Miguel Serras Pereira disse...

Caro João,
é um gosto voltar a lê-lo por aqui. Obrigado pelo que escreve; somos poucos os que o dizem, e isso torna ainda menos favoráveis as perspectivas de começo de mudança. O que mais estupefacto me deixa é o modo como alguns ignoram ou minimizam a catástrofe que verosimilmente seria a desagregação da UE - para não falar dos que a reclamam… para prestar serviço aos "camaradas" chineses.

Robusto abraço

msp

Anónimo disse...

miguel, essa teoria da catástrofe iminente não é a mesma que nos veiculam todos os dias os órgãos oficiais de propaganda da austeridade?
bem sei que com fundamentos diferentes, de um lado a fome e miséria provocadas pela "falta de dinheiro"(!!!) do outro o medo do retorno a regimes autocráticos, nacionalistas e até militares, mas o argumento do medo não será o mesmo?
não duvido que o défice democrático e cívico actualmente existente no mundo ocidental torne qualquer aspiração libertária (no plano social) ou socialista (no plano económico) numa utopia, mas este sistema de exploração capitalista não era até à muito pouco tempo era considerado sólido e inabalável? porque ter tanto medo da capacidade revolucionária das massas?

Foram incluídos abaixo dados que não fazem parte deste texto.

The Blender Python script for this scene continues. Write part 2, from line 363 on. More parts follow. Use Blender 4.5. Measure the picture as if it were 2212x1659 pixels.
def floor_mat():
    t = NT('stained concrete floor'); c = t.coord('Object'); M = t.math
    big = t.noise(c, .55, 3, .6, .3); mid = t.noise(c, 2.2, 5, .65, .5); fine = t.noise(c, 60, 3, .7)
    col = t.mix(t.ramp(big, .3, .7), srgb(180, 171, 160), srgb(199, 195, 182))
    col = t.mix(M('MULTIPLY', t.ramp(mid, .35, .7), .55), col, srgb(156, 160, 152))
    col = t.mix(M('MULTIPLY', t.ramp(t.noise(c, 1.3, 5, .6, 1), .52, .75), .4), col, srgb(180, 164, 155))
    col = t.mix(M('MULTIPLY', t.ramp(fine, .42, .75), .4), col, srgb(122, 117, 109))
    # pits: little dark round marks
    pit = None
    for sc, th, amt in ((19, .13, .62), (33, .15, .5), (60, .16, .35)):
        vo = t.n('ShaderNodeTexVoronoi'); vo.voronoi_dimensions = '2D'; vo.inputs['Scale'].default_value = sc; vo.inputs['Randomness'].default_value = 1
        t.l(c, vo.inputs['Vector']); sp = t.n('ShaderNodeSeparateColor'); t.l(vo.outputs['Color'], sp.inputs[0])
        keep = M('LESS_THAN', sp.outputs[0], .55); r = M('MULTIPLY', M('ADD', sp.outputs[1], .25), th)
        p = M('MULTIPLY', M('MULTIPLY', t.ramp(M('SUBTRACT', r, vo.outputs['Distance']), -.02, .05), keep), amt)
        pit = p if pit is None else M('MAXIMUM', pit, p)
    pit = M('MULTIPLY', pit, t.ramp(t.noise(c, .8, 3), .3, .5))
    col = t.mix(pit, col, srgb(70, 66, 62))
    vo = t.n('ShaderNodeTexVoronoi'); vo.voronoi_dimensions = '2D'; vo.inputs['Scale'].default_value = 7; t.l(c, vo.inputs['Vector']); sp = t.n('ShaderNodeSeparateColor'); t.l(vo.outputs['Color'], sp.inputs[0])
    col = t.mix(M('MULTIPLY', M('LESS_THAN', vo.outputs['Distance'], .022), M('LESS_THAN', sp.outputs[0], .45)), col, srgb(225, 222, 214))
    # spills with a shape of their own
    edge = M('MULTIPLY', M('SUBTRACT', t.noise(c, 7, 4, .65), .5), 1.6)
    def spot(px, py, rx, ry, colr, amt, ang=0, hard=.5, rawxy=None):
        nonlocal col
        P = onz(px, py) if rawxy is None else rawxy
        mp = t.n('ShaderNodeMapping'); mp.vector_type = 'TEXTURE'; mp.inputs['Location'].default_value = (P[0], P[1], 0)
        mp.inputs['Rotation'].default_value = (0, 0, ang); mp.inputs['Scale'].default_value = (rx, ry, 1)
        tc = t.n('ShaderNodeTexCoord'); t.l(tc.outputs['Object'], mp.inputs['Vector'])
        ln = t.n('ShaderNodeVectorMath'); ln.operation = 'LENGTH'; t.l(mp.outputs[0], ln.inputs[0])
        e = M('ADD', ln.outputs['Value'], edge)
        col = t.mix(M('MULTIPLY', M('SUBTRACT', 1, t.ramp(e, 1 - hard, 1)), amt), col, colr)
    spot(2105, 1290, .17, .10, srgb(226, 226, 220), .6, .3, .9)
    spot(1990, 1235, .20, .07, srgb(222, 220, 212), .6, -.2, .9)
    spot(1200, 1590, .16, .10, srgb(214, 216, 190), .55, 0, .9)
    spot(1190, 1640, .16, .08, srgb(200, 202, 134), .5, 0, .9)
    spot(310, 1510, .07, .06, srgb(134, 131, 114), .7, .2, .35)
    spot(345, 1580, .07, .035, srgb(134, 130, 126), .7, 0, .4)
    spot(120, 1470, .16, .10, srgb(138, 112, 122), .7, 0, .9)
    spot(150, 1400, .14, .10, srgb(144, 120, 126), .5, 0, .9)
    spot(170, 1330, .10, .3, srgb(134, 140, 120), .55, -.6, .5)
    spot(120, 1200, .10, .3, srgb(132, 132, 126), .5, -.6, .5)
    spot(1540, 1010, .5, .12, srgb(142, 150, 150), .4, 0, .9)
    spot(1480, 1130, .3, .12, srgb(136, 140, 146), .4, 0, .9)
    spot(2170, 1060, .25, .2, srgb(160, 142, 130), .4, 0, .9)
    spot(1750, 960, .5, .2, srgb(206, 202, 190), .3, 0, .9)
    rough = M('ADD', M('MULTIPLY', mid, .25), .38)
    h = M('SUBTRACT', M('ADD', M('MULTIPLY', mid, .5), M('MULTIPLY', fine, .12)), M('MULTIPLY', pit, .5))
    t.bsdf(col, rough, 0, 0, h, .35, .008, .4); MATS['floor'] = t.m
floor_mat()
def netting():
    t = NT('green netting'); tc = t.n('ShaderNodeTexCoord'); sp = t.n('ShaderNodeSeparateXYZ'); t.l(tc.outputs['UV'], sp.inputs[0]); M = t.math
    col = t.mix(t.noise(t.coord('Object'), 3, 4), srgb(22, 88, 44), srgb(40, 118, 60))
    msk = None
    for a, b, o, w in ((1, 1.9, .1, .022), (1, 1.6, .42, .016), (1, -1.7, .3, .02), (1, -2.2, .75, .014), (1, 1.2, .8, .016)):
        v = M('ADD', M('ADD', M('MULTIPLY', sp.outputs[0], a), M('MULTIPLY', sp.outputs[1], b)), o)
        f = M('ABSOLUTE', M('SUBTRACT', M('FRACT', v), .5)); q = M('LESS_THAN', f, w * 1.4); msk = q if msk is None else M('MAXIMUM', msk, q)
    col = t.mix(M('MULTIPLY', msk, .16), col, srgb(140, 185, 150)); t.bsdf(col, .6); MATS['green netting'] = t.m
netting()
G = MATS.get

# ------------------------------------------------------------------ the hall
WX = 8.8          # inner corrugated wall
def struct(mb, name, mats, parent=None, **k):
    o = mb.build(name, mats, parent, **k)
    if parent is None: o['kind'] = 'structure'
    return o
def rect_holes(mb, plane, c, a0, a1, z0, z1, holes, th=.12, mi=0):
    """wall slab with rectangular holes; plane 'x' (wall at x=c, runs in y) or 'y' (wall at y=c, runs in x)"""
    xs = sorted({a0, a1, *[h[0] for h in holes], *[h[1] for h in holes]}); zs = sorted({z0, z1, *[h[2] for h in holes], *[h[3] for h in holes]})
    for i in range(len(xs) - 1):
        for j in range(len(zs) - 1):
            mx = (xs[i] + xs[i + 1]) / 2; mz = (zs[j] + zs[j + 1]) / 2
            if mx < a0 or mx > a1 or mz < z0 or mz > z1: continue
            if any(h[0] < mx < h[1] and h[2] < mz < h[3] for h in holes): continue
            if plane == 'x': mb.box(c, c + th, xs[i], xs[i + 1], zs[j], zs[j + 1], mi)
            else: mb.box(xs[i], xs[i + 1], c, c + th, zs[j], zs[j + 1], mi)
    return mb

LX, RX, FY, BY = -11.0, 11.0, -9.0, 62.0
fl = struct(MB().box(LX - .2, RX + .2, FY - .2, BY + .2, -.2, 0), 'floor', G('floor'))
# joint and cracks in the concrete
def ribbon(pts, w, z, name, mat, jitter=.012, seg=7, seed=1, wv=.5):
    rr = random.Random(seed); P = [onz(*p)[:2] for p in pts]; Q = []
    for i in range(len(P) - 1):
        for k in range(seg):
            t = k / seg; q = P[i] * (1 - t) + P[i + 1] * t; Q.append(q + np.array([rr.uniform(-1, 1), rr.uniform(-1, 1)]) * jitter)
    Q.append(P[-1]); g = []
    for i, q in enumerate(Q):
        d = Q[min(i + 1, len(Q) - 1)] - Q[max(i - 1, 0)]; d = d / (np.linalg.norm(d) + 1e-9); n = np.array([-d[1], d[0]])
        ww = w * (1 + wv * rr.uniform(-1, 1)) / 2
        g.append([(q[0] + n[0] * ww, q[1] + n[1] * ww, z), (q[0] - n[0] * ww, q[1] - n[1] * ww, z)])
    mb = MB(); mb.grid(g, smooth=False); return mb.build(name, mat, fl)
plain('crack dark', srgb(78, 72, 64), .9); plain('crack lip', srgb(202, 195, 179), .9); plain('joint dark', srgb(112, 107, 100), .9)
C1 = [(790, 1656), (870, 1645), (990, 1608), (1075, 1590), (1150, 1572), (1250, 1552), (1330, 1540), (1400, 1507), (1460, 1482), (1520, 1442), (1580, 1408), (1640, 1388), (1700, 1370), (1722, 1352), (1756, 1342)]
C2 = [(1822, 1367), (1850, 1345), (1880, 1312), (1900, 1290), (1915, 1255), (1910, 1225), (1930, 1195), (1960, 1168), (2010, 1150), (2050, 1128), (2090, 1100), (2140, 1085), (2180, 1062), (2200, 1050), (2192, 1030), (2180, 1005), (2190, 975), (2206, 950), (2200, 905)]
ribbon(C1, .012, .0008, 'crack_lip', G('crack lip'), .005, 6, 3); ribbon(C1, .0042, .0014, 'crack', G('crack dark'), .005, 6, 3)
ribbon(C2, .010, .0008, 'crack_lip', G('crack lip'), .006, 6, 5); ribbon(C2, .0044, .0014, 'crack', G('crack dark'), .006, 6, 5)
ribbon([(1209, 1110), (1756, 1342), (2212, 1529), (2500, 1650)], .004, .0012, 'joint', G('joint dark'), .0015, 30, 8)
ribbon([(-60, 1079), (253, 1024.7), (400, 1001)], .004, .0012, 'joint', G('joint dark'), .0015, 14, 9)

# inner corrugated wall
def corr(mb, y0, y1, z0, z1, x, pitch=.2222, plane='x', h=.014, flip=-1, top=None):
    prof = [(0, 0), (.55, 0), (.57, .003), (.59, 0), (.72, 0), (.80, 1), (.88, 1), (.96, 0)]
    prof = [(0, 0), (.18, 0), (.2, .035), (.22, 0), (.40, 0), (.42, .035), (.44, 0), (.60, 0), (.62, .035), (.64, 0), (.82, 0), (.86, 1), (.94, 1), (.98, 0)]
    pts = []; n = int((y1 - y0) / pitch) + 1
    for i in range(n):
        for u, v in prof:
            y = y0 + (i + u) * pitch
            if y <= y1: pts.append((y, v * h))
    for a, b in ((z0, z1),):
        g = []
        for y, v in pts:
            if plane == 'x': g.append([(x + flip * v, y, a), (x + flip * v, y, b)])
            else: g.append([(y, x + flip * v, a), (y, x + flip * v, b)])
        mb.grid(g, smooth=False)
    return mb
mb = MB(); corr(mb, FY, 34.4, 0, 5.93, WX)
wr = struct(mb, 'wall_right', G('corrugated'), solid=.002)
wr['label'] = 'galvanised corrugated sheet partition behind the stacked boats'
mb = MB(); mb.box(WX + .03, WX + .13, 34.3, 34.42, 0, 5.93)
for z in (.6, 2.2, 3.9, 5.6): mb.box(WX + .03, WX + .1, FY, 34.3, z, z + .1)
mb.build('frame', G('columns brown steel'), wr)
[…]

Miguel Serras Pereira disse...

Caro Anónimo (das 10 e 33):

é verdade que a oligarquia europeia e global diz que a única alternativa à sua dominação é o caos e a miséria - está no seu papel.
Mas a perspectiva federalista aqui defendia implicas uma transformação profunda do regime da UE e soluções que os governantes da região sempre têm recusado: integração orçamental e fiscal, efectiva integração política, eleição de uma assembleia europeia constituinte, responsabilização e empowerment dos cidadãos comuns (também no qiue se refere ao seu papel na esfera económica tanto a nível macro como ao das unidades de produção ou actividade laboral), etc.
A ideia é a seguinte: só a vontade de democracia pode travar a dominação oligárquica hoje exercida em grande medida por via financeira e impedir a sua perpetuação e consolidação reprodutivas; pelo que o meu temor maior é a falta ou insuficiência da vontade de democracia entre os cidadãos comuns, tendo presente que, se podemos e devemos interpelá-la e promovê-la, não podemos substituir-nos aos próprios nem impor-lhes essa vontade.

Saudações democráticas

msp

Anónimo disse...

" OS PARTIDOS PODEM VIVER DE PROMESSAS E DE PROGRAMAS MAS AS CLASSES SOCIAIS SAO MOVIDAS POR PAIXOES E SENTIMENTOS BEM MAIS PROFUNDOS +, A.Pannekoek. O pedido de auxilio financeiro da UE a China e hoje muito bem equacionado por uma troca de informações e detalhes entre P. Lami,o deloriano director/geral da O.M.C. e um soberanista especial, Antoine Brunet, no Marianne.Online. O que se pode subentender, do meu ponto de vista, e que a Europa e os EUA para la de tentarem resolver os seus problemas de financiamento e de divida soberanas acalentam sonhos de liberdade e democracia, estilo Perestroika de Gorbatchev, em relação a China. A não perder, artigo de K. Roggoff de hoje assim como um texto do grande economista frances, Pierre/ives Geoffard no Le Monde sobre o que são as dividas soberanas. NB> Tenho problema com os acentos no PC. Niet

Anónimo disse...

Do que estão à espera para retirar da vossa secção de links aquele que direcciona para o blog do anti-semita Xatoo?
Esse Xatoo é militante do MRPP? Faz parte da PAGAN? É tolerado nesses meios?